If you have found the defendant guilty on Count I, you may not find [him/her] guilty on Count II unless you also find that the government has proven beyond a reasonable doubt that the firearm and ammunition were acquired at different times or that they were stored in different places.

(5) United States v. Acosta, 67 F.3d 334, 340 (1st Cir. 1995), supports the broad definition of “commerce.” See also United States v. Joost, 133 F.3d 125, 131 (1st Cir. 1998).

(6) The trial judge determines as a matter of law whether a previous conviction qualifies under 18 U.S.C. § 922(g)(1). Bartelho, 71 F.3d at 440. The fact of conviction, however, is for the jury unless it is stipulated, and so too is any factual issue on the restoration of civil rights. Id. at 440-41. It should be noted that, although the court in Bartelho found the approach of United States v. Flower, 29 F.3d 530 (10th Cir. 1994), persuasive, 71 F.3d at 440, Flower seems to be in conflict with Bartelho to the extent that it treats a factual dispute concerning restoration of civil rights as a preliminary matter to be resolved by the court prior to admitting the conviction into evidence. See 29 F.2d at 535-36.

(7) An aiding and abetting charge under the statute requires the court to instruct the jury that the aiding and abetting defendant must know or have cause to believe the firearm possessor’s status as a convicted felon. United States v. Xavier, 2 F.3d 1281, 1286-87 (3d Cir. 1993).

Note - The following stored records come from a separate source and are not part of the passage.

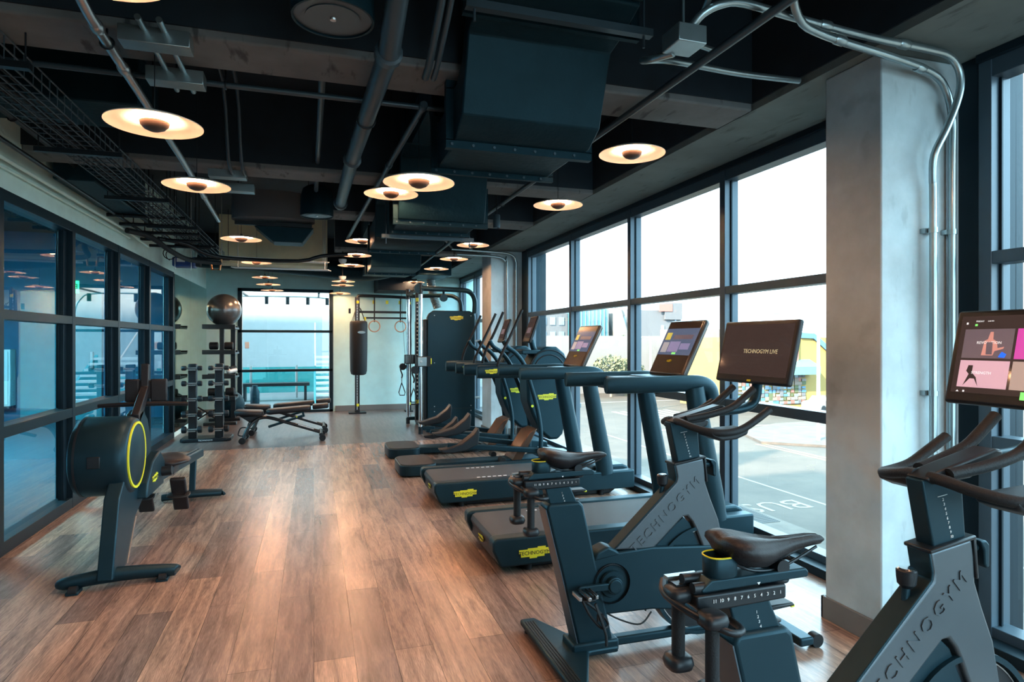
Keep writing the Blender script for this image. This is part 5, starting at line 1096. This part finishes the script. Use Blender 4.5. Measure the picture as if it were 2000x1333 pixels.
for k, x in enumerate((1.16, 1.68)):
    r = thing('gym_ring', ('wooden gym ring hanging next to the punching bag', 'wooden gym ring hanging next to the chrome posts')[k], 'gym ring', (x, 12.82, 1.77), 'gym rings on the rig')
    G().tube([(x + .11 * cos(a), 12.82, 1.745 + .11 * sin(a)) for a in [k2 * 2 * pi / 28 for k2 in range(28)]], .012, 'wood_ring', n=10, closed=True).build('ring', r, angle=60)
    G().box((x - .013, 12.815, 1.83), (x + .013, 12.825, 2.36), 'black_rubber').build('strap', r)
t = thing('punching_bag', 'black punching bag hanging on the rig post', 'punching bag', (.84, 12.74, .8))
S = []
for z, r in ((.78, .10), (.80, .145), (.86, .162), (1.3, .170), (1.78, .170), (1.83, .163), (1.845, .14)): S.append([(.84 + r * cos(a), 12.66 + r * sin(a), z) for a in [2 * pi * k / 32 for k in range(32)]])
G().loft(S, 'black_rubber').build('bag_body', t, angle=50)
g = G()
for a in (-.13, .13): g.bar((.84 + a, 12.66, 1.83), (.84 + a * .25, 12.84, 2.12), .012, .004, 'black_rubber')
for a in (-.1, .12): g.bar((.84 + a, 12.60, 1.84), (.84 + a * .4, 12.80, 2.10), .012, .004, 'black_rubber')
g.build('strap', t)
g = G(); g.lathe([(0, -.002), (.075, 0)], 'galvanized', (.885, 12.489, 1.62), 'Y', n=24, sc=(.32, 1)); g.text('TECHNOGYM', .022, FY(.885, 12.484, 1.62), 'black_print', .0004); g.build('logo_patch', t)

# ------------------------------------------------------------------ multi gym with cable posts
t = thing('cable_multi_gym', 'dark blue cable machine tower with chrome guide posts', 'cable machine', (1.95, 10.1, 0))
g = G(); g.prism([(1.73, .03), (1.73, 1.83), (1.76, 1.89), (1.83, 1.94), (2.42, 1.94), (2.49, 1.91), (2.51, 1.85), (2.51, .03)], 9.92, 10.05, 'tower_blue' if 'tower_blue' in MATS else 'graphite'); tw = g.build('tower_panel', t, .012, 3)
g = G(); g.logo(FY(2.20, 9.918, 1.82), .22); g.build('logo_plate', tw)
g = G(); g.box((1.74, 9.9185, .36), (2.5, 9.9195, .364), 'black_print'); 
for x in (1.84, 2.44):
    for z in (.40, .32, 1.86, 1.10): g.cyl((x, 9.915, z), (x, 9.92, z), .008, 'satin', n=8)
g.build('panel_screws', tw)
g = G(); g.box((1.68, 9.95, .03), (1.732, 10.95, 1.80), 'black_metal'); sp = g.build('side_panel', t, .02, 3)
g = G(); 
for k in range(3):
    for j in range(3): g.box((1.6785, 10.08 + .12 * k, 1.62 - .11 * j), (1.6805, 10.15 + .12 * k, 1.68 - .11 * j), ('white_print', 'pipe_paint')[(k + j) % 2])
g.text('TECHNOGYM', .04, FX(1.678, 10.25, 1.73), 'white_print', .0004); g.build('instruction_label', sp)
g = G(); g.box((1.72, 10.05, .1), (2.45, 10.95, 1.78), 'black_metal'); g.build('weight_shroud', t, .02)
for k, (x, y) in enumerate(((1.585, 9.72), (1.575, 11.02))):
    g = G(); g.cyl((x, y, .0), (x, y, 2.20), .030, 'chrome', n=24); gp = g.build('guide_post', t); 
    G().cyl((x, y, 0), (x, y, .10), .036, 'black_plastic').build('end_cap', gp); G().cyl((x, y, 2.18), (x, y, 2.36), .035, 'black_metal').build('end_cap', gp)
    g = G(); g.box((x - .05, y - .06, 1.06), (x + .085, y - .03, 1.20), 'galvanized'); g.box((x - .06, y - .05, 1.05), (x + .16, y + .05, 1.21), 'black_plastic'); g.cyl((x + .0, y - .065, 1.13), (x, y - .055, 1.13), .02, 'satin'); ca = g.build('carriage', t, .006, 3)
    G().box((x + .15, y - .052, 1.09), (x + .165, y + .0, 1.18), 'yellow').build('pop_pin', ca, .003)
    g = G(); g.cyl((x - .09, y - .02, 1.0), (x - .09, y + .02, 1.0), .06, 'black_plastic'); g.build('pulley', t)
    g = G(); g.tube([(x - .12, y, 1.05), (x - .13, y, .95), (x - .10, y, .86), (x - .11, y, .80)], .012, 'black_rubber', n=8, smooth=3); g.cyl((x - .11, y, .70), (x - .11, y, .80), .008, 'chrome', n=8); g.tube([(x - .11, y, .72), (x - .16, y, .55), (x - .14, y, .50), (x - .06, y, .50), (x - .05, y, .55), (x - .11, y, .72)], .008, 'black_rubber', n=8); g.build('grip_strap', t)
    g = G(); g.tube([(x - .13 + .09 * k, y - .01, 1.06), (x - .15 + .06 * k, y - .01, 1.7), (x - .11, y, 2.30)], .003, 'black_rubber', n=6, smooth=3); g.build('cable', t)
g = G(); g.box((1.60, 10.30, .15), (1.66, 10.36, 2.3), 'black_metal'); pr = g.build('perforated_post', t, .004)
g = G()
for k in range(26): g.box((1.615, 10.296, .5 + .065 * k), (1.635, 10.3005, .522 + .065 * k), 'white_print')
g.build('post_holes', pr)
for z in (.42, 2.1): G().box((1.60, 10.27, z), (1.65, 10.30, z + .06), 'yellow').build('clip', t)
g = G(); g.tube([(1.58, 9.72, 2.27), (1.75, 9.74, 2.27), (2.25, 9.85, 2.27), (2.42, 9.90, 2.24), (2.50, 9.92, 2.12), (2.50, 9.93, 1.90)], .04, 'graphite', n=14, smooth=5); g.build('top_tube', t, angle=60)
g = G(); g.tube([(1.58, 11.02, 2.24), (1.75, 11.0, 2.24), (2.2, 10.7, 2.24), (2.33, 10.6, 2.2), (2.40, 10.5, 2.10), (2.40, 10.4, 1.80)], .035, 'graphite', n=14, smooth=5); g.cyl((1.58, 9.72, 2.27), (1.58, 11.02, 2.27), .03, 'black_metal'); g.build('top_tube', t, angle=60)
g = G(); g.cyl((1.56, 9.69, 2.27), (1.56, 9.75, 2.27), .075, 'graphite'); g.cyl((1.98, 9.84, 2.14), (1.98, 9.90, 2.14), .06, 'graphite'); g.cyl((1.98, 9.86, 2.14), (1.98, 9.88, 2.27), .02, 'graphite'); g.build('top_pulley', t)
g = G(); g.box((1.55, 9.69, .06), (1.80, 9.75, .12), 'graphite'); g.box((1.55, 10.99, .06), (1.75, 11.05, .12), 'graphite'); g.box((1.70, 9.85, 0), (2.5, 11.0, .06), 'graphite'); g.build('base_frame', t, .008)
g = G(); g.tube([(1.44, 9.72, .47), (1.62, 9.72, .47)], .012, 'black_metal', n=8); g.build('storage_hook', t)
for k, z in enumerate((1.45, .52)): G().cyl((2.51, 10.0, z), (2.60, 10.0, z), .02, 'satin').build('side_peg', t)
g = G(); g.box((1.82, 10.0, .0), (2.4, 10.5, .08), 'black_metal'); g.build('weight_stack', t)
t = thing('floor_tools', 'x', 'x', (0, 0, 0)); bpy.data.objects.remove(t)
# things on the floor between the last treadmill upright and the window
tag(G().tube([(2.98, 3.35, .02), (2.90, 3.55, .05), (2.93, 3.75, .03), (2.85, 3.7, .07), (2.90, 3.45, .06), (2.97, 3.3, .03)], .014, 'black_rubber', n=8, smooth=5).build('coiled_cord'), 'coiled black cord lying on the sill ledge by the nearest treadmill', 'cord')
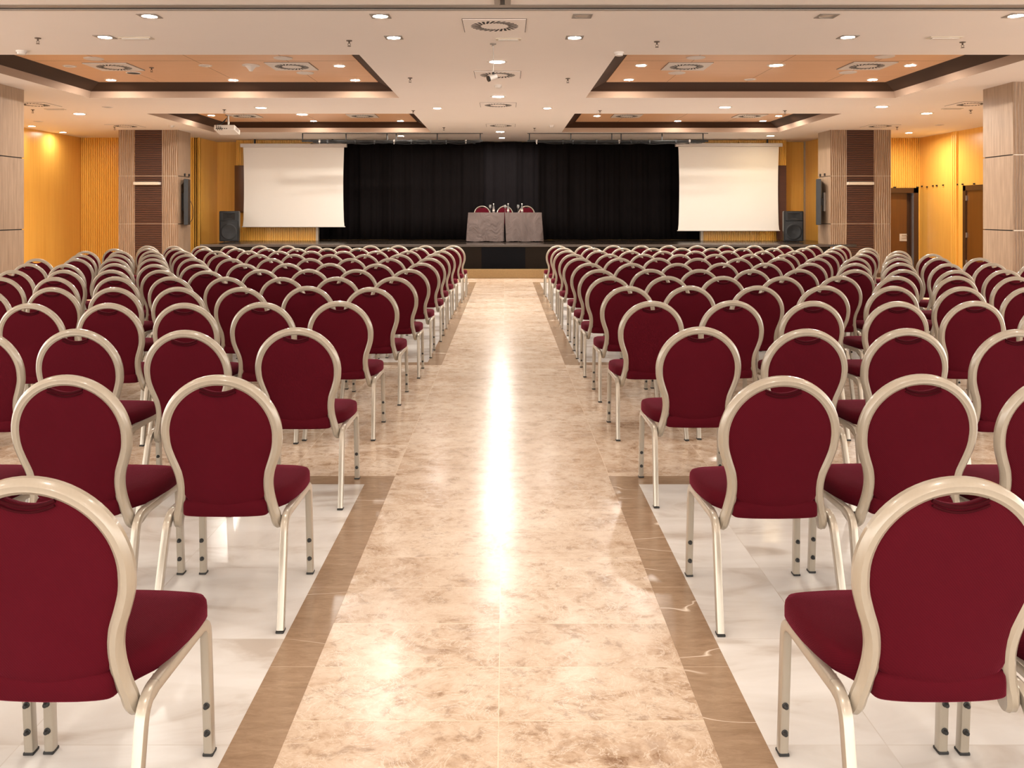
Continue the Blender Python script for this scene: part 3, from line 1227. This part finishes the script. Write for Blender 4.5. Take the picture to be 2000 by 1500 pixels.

(8) For a charge of possessing a firearm with an altered serial number under 18 U.S.C. § 922(k), the First Circuit has said that it is “ordinarily . . . enough to charge the jury in the words of the statute, leaving it to the common sense of the jury to understand the purpose and to adjust its application to carry out that purpose. ‘Alter,’ in this statute, is not some highly obscure or special-purpose term that cries out for elaboration. This, then, is an instance in which the district judge may choose to elaborate but is not ordinarily required to do so.” United States v. Adams, No. 02-1007, 2002 WL 31065286, at *2 (1st Cir. Sept. 20, 2002).